=== Data lines ===
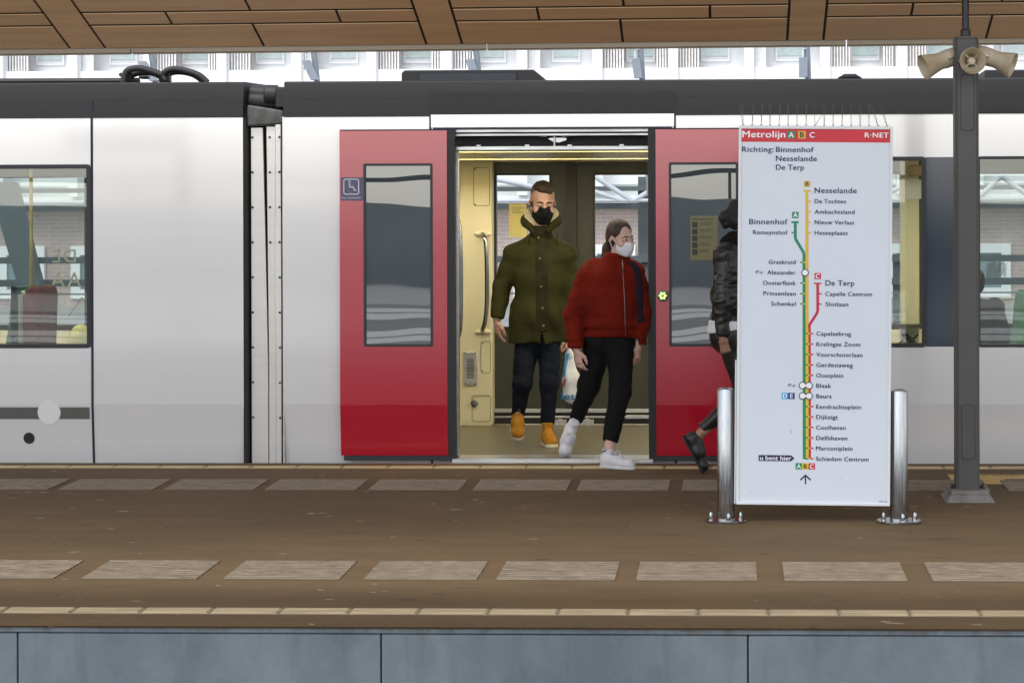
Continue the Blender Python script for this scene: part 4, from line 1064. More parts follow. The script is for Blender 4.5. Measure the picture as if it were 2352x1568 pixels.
# ================================================================== COLUMN AND LOUDSPEAKERS
CY = 12.62
cu0, cu1 = 2195, 2250
cxa, cxb = XU(cu0, CY), XU(cu1, CY); cw = cxb - cxa; ccx = (cxa + cxb) / 2; cd = cw
zb, ztp = gz(CY) + .055, ZV(95, CY)
COLM = thing('canopy_column', (ccx, CY + cd / 2, gz(CY)), 'square grey steel column with hatches and a thin black rod, right of the map sign', 'column')
c = .018
def octo(x0, x1, y0, y1, c): return [(x0 + c, y0), (x1 - c, y0), (x1, y0 + c), (x1, y1 - c), (x1 - c, y1), (x0 + c, y1), (x0, y1 - c), (x0, y0 + c)]
s = MB(); s.prism(octo(cxa, cxb, CY, CY + cd, c), 'z', zb, ztp); s.build('shaft', 'pole_grey', COLM, bevel=.004)
s = MB()
s.add([(cxa - .03, CY - .03, ztp - .012)] * 0, [])
s.prism(octo(cxa + .006, cxb - .006, CY + .006, CY + cd - .006, c), 'z', ztp + .0005, ztp + .012)
s.build('top_cap', 'pole_grey', COLM)
s = MB(); s.lathe([(.030, ztp + .01), (.030, ztp + .052), (.024, ztp + .056), (.0205, ztp + .06), (.0205, zc(ccx, CY + cd / 2) + .02)], (ccx, CY + cd / 2, 0), (0, 0, 1), 20); s.build('rod', 'pole_dark', COLM)
for va, vb in ((178, 305), (931, 1053)):
    s = MB(); h0, h1 = XU(2209, CY), XU(2238, CY); s.prism(rrect(h0, h1, ZV(vb, CY), ZV(va, CY), .012), 'y', CY - .0025, CY + .004); so = s.build('hatch', 'pole_grey', COLM, bevel=.001)
    s = MB(); ring(s, h0 - .004, h1 + .004, ZV(vb, CY) - .004, ZV(va, CY) + .004, .004, CY - .0012, CY + .002, 0, .015); s.build('joint', 'hatchline', so)
    s = MB()
    for xx in (h0 + .009, h1 - .009):
        for zz in (ZV(vb, CY) + .009, ZV(va, CY) - .009): s.ball((xx, CY - .003, zz), .0035, 8)
    s.build('screw', 'pole_dark', so)
s = MB(); g0 = gz(CY); p0, p1 = XU(2181, CY), XU(2268, CY)
s.prism([(p0, g0 + .035), (p1, g0 + .035), (p1, g0 + .06), (p0, g0 + .06)], 'y', CY - .07, CY + cd + .05)
s.build('base_plate', 'plinth', COLM, bevel=.006)
s = MB(); q0, q1 = XU(2166, CY), XU(2282, CY)
a_ = [(q0, CY - .12), (q1, CY - .12), (q1, CY + cd + .1), (q0, CY + cd + .1)]; b2 = [(p0 - .004, CY - .075), (p1 + .004, CY - .075), (p1 + .004, CY + cd + .055), (p0 - .004, CY + cd + .055)]
s.add([(x, y, gz(y) - .004) for x, y in a_] + [(x, y, g0 + .037) for x, y in b2], [(0, 1, 5, 4), (1, 2, 6, 5), (2, 3, 7, 6), (3, 0, 4, 7), (4, 5, 6, 7)])
s.build('mortar_bed', 'plinth', COLM, bevel=.004)
for sgn, u, vt in ((-1, 2189, 1128), (1, 2258, 1126)):
    s = MB(); x = XU(u, CY); s.tube([(x + sgn * -.012, CY + .05, g0 + .06), (x, CY + .05, g0 + .085), (x + sgn * .006, CY + .05, ZV(vt, CY))], .011, 8); s.box(x - .012 , x + .012, CY + .03, CY + .07, g0 + .06, g0 + .07); s.build('anchor_bolt', 'pole_dark', COLM)

def horn(org, axis, label, up=Vector((0, 0, 1)), L=.245, r=.072):
    ax = Vector(axis).normalized(); org = Vector(org)      # org: centre of the mouth, axis: mouth -> back
    H = thing('horn_loudspeaker', org, label, 'loudspeaker', 'horn loudspeakers on the column')
    h = MB()
    prof = [(r * .985, .004), (r, 0), (r * 1.03, .002), (r * .98, .02), (r * .86, .05), (r * .74, .085), (r * .68, .11), (r * .70, .125), (r * .74, .14), (r * .74, .147), (r * .72, .15), (r * .74, .153), (r * .74, .16), (r * .72, .20), (r * .66, .228), (r * .5, .24), (0, .243)]
    h.lathe(prof, org, ax, 32)
    h.lathe([(r * .985, .004), (r * .9, .02), (r * .78, .05), (r * .62, .08), (r * .5, .095)], org, ax, 32)
    ho = h.build('bell', 'horn', H)
    t = MB(); t.lathe([(r * .52, .094), (r * .36, .10), (0, .10)], org, ax, 24); t.build('throat', 'horn_in', H)
    t = MB(); t.lathe([(0, .045), (r * .24, .047), (r * .31, .055), (r * .33, .085), (r * .33, .1)], org, ax, 24)
    u = ax.cross(up).normalized(); w = u.cross(ax)
    for a in (45, 135, 225, 315):
        d = u * math.cos(R(a)) + w * math.sin(R(a)); t.tube([org + ax * .06 + d * r * .28, org + ax * .055 + d * r * .72], .0035, 6)
    t.build('inner_cone', 'horn', H)
    b = MB()
    side_ = u
    for s in (-1, 1):
        p0 = org + ax * .15 + side_ * s * (r * .78); p1 = org + ax * .262 + side_ * s * (r * .78)
        b.tube([p0 - ax * .012, p1], .011, 8, flat=.25)
        b.lathe([(0, -.006), (.009, -.005), (.009, .004)], p0, side_ * -s, 10)
    b.tube([org + ax * .262 + side_ * (r * .8), org + ax * .262 - side_ * (r * .8)], .011, 8, flat=.3)
    b.build('bracket', 'alu', H)
    t = MB(); e = org + ax * .235 - up * .03
    t.tube([e, e + ax * .01 - up * .03, e + ax * .03 - up * .035, e + ax * .045 - up * .01], .005, 6); t.build('cable', 'rubber', H)
    return H
hy = CY + cd / 2
def hp_(u, v, y): return P(u, v, y)
m1 = hp_(2121, 155, hy - .02); a1 = hp_(2199, 127, hy + .04) - m1
horn(m1, a1, 'rusty cream horn loudspeaker pointing left off the column')
m2 = P(2234.5, 140, CY - .235); horn(m2, (0.0, 1, .06), 'round cream horn loudspeaker on the column facing the camera')
m3 = hp_(2327, 151, hy - .02); a3 = hp_(2252, 125, hy + .04) - m3
horn(m3, a3, 'rusty cream horn loudspeaker pointing right off the column')
m4 = P(2223, 150, hy + .35); horn(m4, (.1, -1, .1), 'horn loudspeaker behind the column, half hidden, facing the train')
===
Problem to work on:
Leave the pictures out and output the rest of the listing exactly.

Task response:
Continue the Blender Python script for this scene: part 4, from line 1064. More parts follow. The script is for Blender 4.5. Measure the picture as if it were 2352x1568 pixels.
# ================================================================== COLUMN AND LOUDSPEAKERS
CY = 12.62
cu0, cu1 = 2195, 2250
cxa, cxb = XU(cu0, CY), XU(cu1, CY); cw = cxb - cxa; ccx = (cxa + cxb) / 2; cd = cw
zb, ztp = gz(CY) + .055, ZV(95, CY)
COLM = thing('canopy_column', (ccx, CY + cd / 2, gz(CY)), 'square grey steel column with hatches and a thin black rod, right of the map sign', 'column')
c = .018
def octo(x0, x1, y0, y1, c): return [(x0 + c, y0), (x1 - c, y0), (x1, y0 + c), (x1, y1 - c), (x1 - c, y1), (x0 + c, y1), (x0, y1 - c), (x0, y0 + c)]
s = MB(); s.prism(octo(cxa, cxb, CY, CY + cd, c), 'z', zb, ztp); s.build('shaft', 'pole_grey', COLM, bevel=.004)
s = MB()
s.add([(cxa - .03, CY - .03, ztp - .012)] * 0, [])
s.prism(octo(cxa + .006, cxb - .006, CY + .006, CY + cd - .006, c), 'z', ztp + .0005, ztp + .012)
s.build('top_cap', 'pole_grey', COLM)
s = MB(); s.lathe([(.030, ztp + .01), (.030, ztp + .052), (.024, ztp + .056), (.0205, ztp + .06), (.0205, zc(ccx, CY + cd / 2) + .02)], (ccx, CY + cd / 2, 0), (0, 0, 1), 20); s.build('rod', 'pole_dark', COLM)
for va, vb in ((178, 305), (931, 1053)):
    s = MB(); h0, h1 = XU(2209, CY), XU(2238, CY); s.prism(rrect(h0, h1, ZV(vb, CY), ZV(va, CY), .012), 'y', CY - .0025, CY + .004); so = s.build('hatch', 'pole_grey', COLM, bevel=.001)
    s = MB(); ring(s, h0 - .004, h1 + .004, ZV(vb, CY) - .004, ZV(va, CY) + .004, .004, CY - .0012, CY + .002, 0, .015); s.build('joint', 'hatchline', so)
    s = MB()
    for xx in (h0 + .009, h1 - .009):
        for zz in (ZV(vb, CY) + .009, ZV(va, CY) - .009): s.ball((xx, CY - .003, zz), .0035, 8)
    s.build('screw', 'pole_dark', so)
s = MB(); g0 = gz(CY); p0, p1 = XU(2181, CY), XU(2268, CY)
s.prism([(p0, g0 + .035), (p1, g0 + .035), (p1, g0 + .06), (p0, g0 + .06)], 'y', CY - .07, CY + cd + .05)
s.build('base_plate', 'plinth', COLM, bevel=.006)
s = MB(); q0, q1 = XU(2166, CY), XU(2282, CY)
a_ = [(q0, CY - .12), (q1, CY - .12), (q1, CY + cd + .1), (q0, CY + cd + .1)]; b2 = [(p0 - .004, CY - .075), (p1 + .004, CY - .075), (p1 + .004, CY + cd + .055), (p0 - .004, CY + cd + .055)]
s.add([(x, y, gz(y) - .004) for x, y in a_] + [(x, y, g0 + .037) for x, y in b2], [(0, 1, 5, 4), (1, 2, 6, 5), (2, 3, 7, 6), (3, 0, 4, 7), (4, 5, 6, 7)])
s.build('mortar_bed', 'plinth', COLM, bevel=.004)
for sgn, u, vt in ((-1, 2189, 1128), (1, 2258, 1126)):
    s = MB(); x = XU(u, CY); s.tube([(x + sgn * -.012, CY + .05, g0 + .06), (x, CY + .05, g0 + .085), (x + sgn * .006, CY + .05, ZV(vt, CY))], .011, 8); s.box(x - .012 , x + .012, CY + .03, CY + .07, g0 + .06, g0 + .07); s.build('anchor_bolt', 'pole_dark', COLM)

def horn(org, axis, label, up=Vector((0, 0, 1)), L=.245, r=.072):
    ax = Vector(axis).normalized(); org = Vector(org)      # org: centre of the mouth, axis: mouth -> back
    H = thing('horn_loudspeaker', org, label, 'loudspeaker', 'horn loudspeakers on the column')
    h = MB()
    prof = [(r * .985, .004), (r, 0), (r * 1.03, .002), (r * .98, .02), (r * .86, .05), (r * .74, .085), (r * .68, .11), (r * .70, .125), (r * .74, .14), (r * .74, .147), (r * .72, .15), (r * .74, .153), (r * .74, .16), (r * .72, .20), (r * .66, .228), (r * .5, .24), (0, .243)]
    h.lathe(prof, org, ax, 32)
    h.lathe([(r * .985, .004), (r * .9, .02), (r * .78, .05), (r * .62, .08), (r * .5, .095)], org, ax, 32)
    ho = h.build('bell', 'horn', H)
    t = MB(); t.lathe([(r * .52, .094), (r * .36, .10), (0, .10)], org, ax, 24); t.build('throat', 'horn_in', H)
    t = MB(); t.lathe([(0, .045), (r * .24, .047), (r * .31, .055), (r * .33, .085), (r * .33, .1)], org, ax, 24)
    u = ax.cross(up).normalized(); w = u.cross(ax)
    for a in (45, 135, 225, 315):
        d = u * math.cos(R(a)) + w * math.sin(R(a)); t.tube([org + ax * .06 + d * r * .28, org + ax * .055 + d * r * .72], .0035, 6)
    t.build('inner_cone', 'horn', H)
    b = MB()
    side_ = u
    for s in (-1, 1):
        p0 = org + ax * .15 + side_ * s * (r * .78); p1 = org + ax * .262 + side_ * s * (r * .78)
        b.tube([p0 - ax * .012, p1], .011, 8, flat=.25)
        b.lathe([(0, -.006), (.009, -.005), (.009, .004)], p0, side_ * -s, 10)
    b.tube([org + ax * .262 + side_ * (r * .8), org + ax * .262 - side_ * (r * .8)], .011, 8, flat=.3)
    b.build('bracket', 'alu', H)
    t = MB(); e = org + ax * .235 - up * .03
    t.tube([e, e + ax * .01 - up * .03, e + ax * .03 - up * .035, e + ax * .045 - up * .01], .005, 6); t.build('cable', 'rubber', H)
    return H
hy = CY + cd / 2
def hp_(u, v, y): return P(u, v, y)
m1 = hp_(2121, 155, hy - .02); a1 = hp_(2199, 127, hy + .04) - m1
horn(m1, a1, 'rusty cream horn loudspeaker pointing left off the column')
m2 = P(2234.5, 140, CY - .235); horn(m2, (0.0, 1, .06), 'round cream horn loudspeaker on the column facing the camera')
m3 = hp_(2327, 151, hy - .02); a3 = hp_(2252, 125, hy + .04) - m3
horn(m3, a3, 'rusty cream horn loudspeaker pointing right off the column')
m4 = P(2223, 150, hy + .35); horn(m4, (.1, -1, .1), 'horn loudspeaker behind the column, half hidden, facing the train')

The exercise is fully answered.